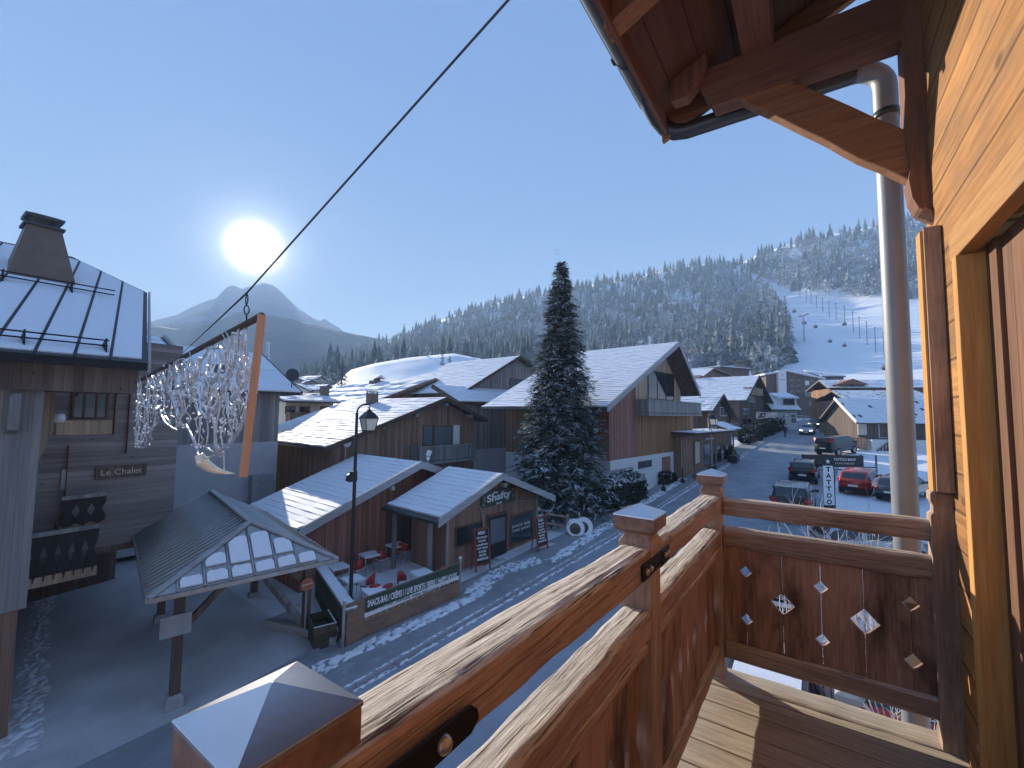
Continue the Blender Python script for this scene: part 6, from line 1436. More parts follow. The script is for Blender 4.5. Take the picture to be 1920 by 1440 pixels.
# dark hotel with white stair tower
P = at(1500, 740, D=135); h6 = House('dark_hotel', 'long dark hotel with white windowed stair tower below the piste', 'hotel', (P.x, P.y, gz(0, 130)), R(-64))
y0, z0 = h6.hit(1474, 697, 0); y1, z1 = h6.hit(1545, 712, 0); ys, zs = h6.hit(1436, 700, 0)
mb = MB(); mb.prism([(-14, ys, -2), (-14, ys, zs - .5), (-14, y0, z0), (-14, y1, z1), (-14, y1 + 8, z1 - 1), (-14, y1 + 8, -2)], (14, 0, 0)); h6.part('wall', mb, M['w_dark'])
mb = MB(); mb.prism([(-14.5, ys - .6, zs - .5), (-14.5, y0, z0 + .05), (-14.5, y1, z1 + .05), (-14.5, y1, z1 + .45), (-14.5, y0, z0 + .5), (-14.5, ys - .6, zs)], (15.3, 0, 0)); h6.part('roof_snow', mb, M['snow'])
ra = h6.rect(1.2, (1460, 722), (1474, 697)); mb = MB(); mb.box(-2, 1.2, ra[0], ra[1], -2, ra[3] + .3); tw = h6.part('stair_tower', mb, M['white'])
for a in ((1466, 704), (1464, 713), (1469, 713)): ra = h6.rect(1.22, a, (a[0] + 2, a[1] - 2)); mb = MB(); mb.box(1.1, 1.24, *ra); h6.part('tower_window', mb, M['glass'], tw)
for r_ in range(3):
    for c in range(5): px, py = 1480 + c * 13, 716 + r_ * 10; ra = h6.rect(.0, (px, py), (px + 8, py - 5)); h6.window(0, rect=ra, gm=M['glass_l'], fm=M['w_brown'])
ra = h6.rect(.3, (1512, 742), (1532, 733)); h6.window(.05, rect=ra, nv=2, fm=M['frame_w'], gm=M['glass_l'])
ra = h6.rect(.1, (1510, 722), (1517, 714)); mb = MB(); mb.box(.02, .1, *ra); h6.part('wall_sign', mb, M['white'])
P = at(1560, 708, D=150); h7 = House('snow_roofed_hall', 'flat hall with bright snow roof right of the dark hotel', 'hall', (P.x, P.y, gz(0, 130)), R(-64)); y0, z0 = h7.hit(1538, 706, 0); y1, _ = h7.hit(1584, 706, 0); z2 = h7.hit(1560, 695, -9)[1]
h7.wall(y0 + .3, y1 - .3, -16, 0, -2, z0 - .1, M['w_dark']); mb = MB(); mb.slab((.5, y0, z0), (.5, y1, z0), (-9, y1, z2), (-9, y0, z2), .25); r_ = h7.part('roof', mb, M['roofdk']); mb = MB(); mb.slab((.4, y0, z0 + .25), (.4, y1, z0 + .25), (-9, y1, z2 + .25), (-9, y0, z2 + .25), .22); h7.part('snow_layer', mb, M['snow'], r_)
# right side of the street: golden chalet, frosted roof, cottage with outside stair
P = at(1600, 800, D=92); h8 = House('golden_chalet', 'golden timber chalet with snowy gabled roof and corner balconies across the bend', 'chalet', (P.x - 3, P.y, gz(0, P.y)), R(-70))
y0, z0 = h8.hit(1553, 727, .8); y1, _ = h8.hit(1760, 727, .8); z2 = h8.hit(1600, 712, -4)[1]
mb = MB(); mb.slab((.8, y0, z0), (.8, y1, z0), (-4, y1, z2), (-4, y0 + .4, z2), .25); mb.slab((-8.8, y0, z0), (-8.8, y1, z0), (-4, y1, z2), (-4, y0 + .4, z2), .25); r_ = h8.part('roof', mb, M['roofdk']); mb = MB(); snow_courses(mb, (.8, y0, z0), (.8, y1, z0), (-4, y1, z2), (-4, y0 + .4, z2), .8, .10, 2, .02); h8.part('snow_layer', mb, M['snow'], r_)
h8.wall(y0 + .6, y1, -8, 0, -1, z0 - .1, M['w_gold'])
a, b_, c = h8.hit(1568, 721, 1.0), h8.hit(1600, 710, 1.0), h8.hit(1630, 721, 1.0); mb = MB(); mb.prism([(1.0, *a), (1.0, *b_), (1.0, *c)], (-4, 0, 0)); mb2 = h8.part('cross_gable', mb, M['w_red'])
for (px, py) in ((1556, 745), (1556, 765)): ya, za = h8.hit(px, py, .9); yb, _ = h8.hit(px + 18, py, .9); h8.balcony(.0, .9, ya, yb, za, .9, M['w_gold'])
for px in (1580, 1600, 1620): h8.window(0, (px, 745), (px + 9, 735), gm=M['glass_l'])
P = at(1640, 740, D=78); h9 = House('frosted_roof_house', 'house with frosted pale roof behind the stair cottage', 'house', (P.x, P.y, gz(0, P.y)), R(-68)); y0, z0 = h9.hit(1582, 748, .5); y1, _ = h9.hit(1760, 748, .5); z2 = h9.hit(1640, 732, -4)[1]
mb = MB(); mb.slab((.5, y0, z0), (.5, y1, z0), (-4, y1, z2), (-4, y0 + .5, z2), .2); mb.slab((-8.5, y0, z0), (-8.5, y1, z0), (-4, y1, z2), (-4, y0 + .5, z2), .2); r_ = h9.part('roof', mb, M['roofdk']); mb = MB(); snow_courses(mb, (.5, y0, z0), (.5, y1, z0), (-4, y1, z2), (-4, y0 + .5, z2), .3, .05, 2, .05, .3); h9.part('snow_layer', mb, M['snow'], r_); h9.wall(y0 + .4, y1, -8, 0, -1, z0 - .1, M['w_brown'])
P = at(1604, 868, D=63); h0_ = House('stair_cottage', 'dark cottage with blue snow tiles, white framed window and outside stair', 'cottage', (P.x, P.y, gz(0, P.y)), R(-62))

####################

Without including any picture, repeat the data exactly.

TASK SOLUTION –
Continue the Blender Python script for this scene: part 6, from line 1436. More parts follow. The script is for Blender 4.5. Take the picture to be 1920 by 1440 pixels.
# dark hotel with white stair tower
P = at(1500, 740, D=135); h6 = House('dark_hotel', 'long dark hotel with white windowed stair tower below the piste', 'hotel', (P.x, P.y, gz(0, 130)), R(-64))
y0, z0 = h6.hit(1474, 697, 0); y1, z1 = h6.hit(1545, 712, 0); ys, zs = h6.hit(1436, 700, 0)
mb = MB(); mb.prism([(-14, ys, -2), (-14, ys, zs - .5), (-14, y0, z0), (-14, y1, z1), (-14, y1 + 8, z1 - 1), (-14, y1 + 8, -2)], (14, 0, 0)); h6.part('wall', mb, M['w_dark'])
mb = MB(); mb.prism([(-14.5, ys - .6, zs - .5), (-14.5, y0, z0 + .05), (-14.5, y1, z1 + .05), (-14.5, y1, z1 + .45), (-14.5, y0, z0 + .5), (-14.5, ys - .6, zs)], (15.3, 0, 0)); h6.part('roof_snow', mb, M['snow'])
ra = h6.rect(1.2, (1460, 722), (1474, 697)); mb = MB(); mb.box(-2, 1.2, ra[0], ra[1], -2, ra[3] + .3); tw = h6.part('stair_tower', mb, M['white'])
for a in ((1466, 704), (1464, 713), (1469, 713)): ra = h6.rect(1.22, a, (a[0] + 2, a[1] - 2)); mb = MB(); mb.box(1.1, 1.24, *ra); h6.part('tower_window', mb, M['glass'], tw)
for r_ in range(3):
    for c in range(5): px, py = 1480 + c * 13, 716 + r_ * 10; ra = h6.rect(.0, (px, py), (px + 8, py - 5)); h6.window(0, rect=ra, gm=M['glass_l'], fm=M['w_brown'])
ra = h6.rect(.3, (1512, 742), (1532, 733)); h6.window(.05, rect=ra, nv=2, fm=M['frame_w'], gm=M['glass_l'])
ra = h6.rect(.1, (1510, 722), (1517, 714)); mb = MB(); mb.box(.02, .1, *ra); h6.part('wall_sign', mb, M['white'])
P = at(1560, 708, D=150); h7 = House('snow_roofed_hall', 'flat hall with bright snow roof right of the dark hotel', 'hall', (P.x, P.y, gz(0, 130)), R(-64)); y0, z0 = h7.hit(1538, 706, 0); y1, _ = h7.hit(1584, 706, 0); z2 = h7.hit(1560, 695, -9)[1]
h7.wall(y0 + .3, y1 - .3, -16, 0, -2, z0 - .1, M['w_dark']); mb = MB(); mb.slab((.5, y0, z0), (.5, y1, z0), (-9, y1, z2), (-9, y0, z2), .25); r_ = h7.part('roof', mb, M['roofdk']); mb = MB(); mb.slab((.4, y0, z0 + .25), (.4, y1, z0 + .25), (-9, y1, z2 + .25), (-9, y0, z2 + .25), .22); h7.part('snow_layer', mb, M['snow'], r_)
# right side of the street: golden chalet, frosted roof, cottage with outside stair
P = at(1600, 800, D=92); h8 = House('golden_chalet', 'golden timber chalet with snowy gabled roof and corner balconies across the bend', 'chalet', (P.x - 3, P.y, gz(0, P.y)), R(-70))
y0, z0 = h8.hit(1553, 727, .8); y1, _ = h8.hit(1760, 727, .8); z2 = h8.hit(1600, 712, -4)[1]
mb = MB(); mb.slab((.8, y0, z0), (.8, y1, z0), (-4, y1, z2), (-4, y0 + .4, z2), .25); mb.slab((-8.8, y0, z0), (-8.8, y1, z0), (-4, y1, z2), (-4, y0 + .4, z2), .25); r_ = h8.part('roof', mb, M['roofdk']); mb = MB(); snow_courses(mb, (.8, y0, z0), (.8, y1, z0), (-4, y1, z2), (-4, y0 + .4, z2), .8, .10, 2, .02); h8.part('snow_layer', mb, M['snow'], r_)
h8.wall(y0 + .6, y1, -8, 0, -1, z0 - .1, M['w_gold'])
a, b_, c = h8.hit(1568, 721, 1.0), h8.hit(1600, 710, 1.0), h8.hit(1630, 721, 1.0); mb = MB(); mb.prism([(1.0, *a), (1.0, *b_), (1.0, *c)], (-4, 0, 0)); mb2 = h8.part('cross_gable', mb, M['w_red'])
for (px, py) in ((1556, 745), (1556, 765)): ya, za = h8.hit(px, py, .9); yb, _ = h8.hit(px + 18, py, .9); h8.balcony(.0, .9, ya, yb, za, .9, M['w_gold'])
for px in (1580, 1600, 1620): h8.window(0, (px, 745), (px + 9, 735), gm=M['glass_l'])
P = at(1640, 740, D=78); h9 = House('frosted_roof_house', 'house with frosted pale roof behind the stair cottage', 'house', (P.x, P.y, gz(0, P.y)), R(-68)); y0, z0 = h9.hit(1582, 748, .5); y1, _ = h9.hit(1760, 748, .5); z2 = h9.hit(1640, 732, -4)[1]
mb = MB(); mb.slab((.5, y0, z0), (.5, y1, z0), (-4, y1, z2), (-4, y0 + .5, z2), .2); mb.slab((-8.5, y0, z0), (-8.5, y1, z0), (-4, y1, z2), (-4, y0 + .5, z2), .2); r_ = h9.part('roof', mb, M['roofdk']); mb = MB(); snow_courses(mb, (.5, y0, z0), (.5, y1, z0), (-4, y1, z2), (-4, y0 + .5, z2), .3, .05, 2, .05, .3); h9.part('snow_layer', mb, M['snow'], r_); h9.wall(y0 + .4, y1, -8, 0, -1, z0 - .1, M['w_brown'])
P = at(1604, 868, D=63); h0_ = House('stair_cottage', 'dark cottage with blue snow tiles, white framed window and outside stair', 'cottage', (P.x, P.y, gz(0, P.y)), R(-62))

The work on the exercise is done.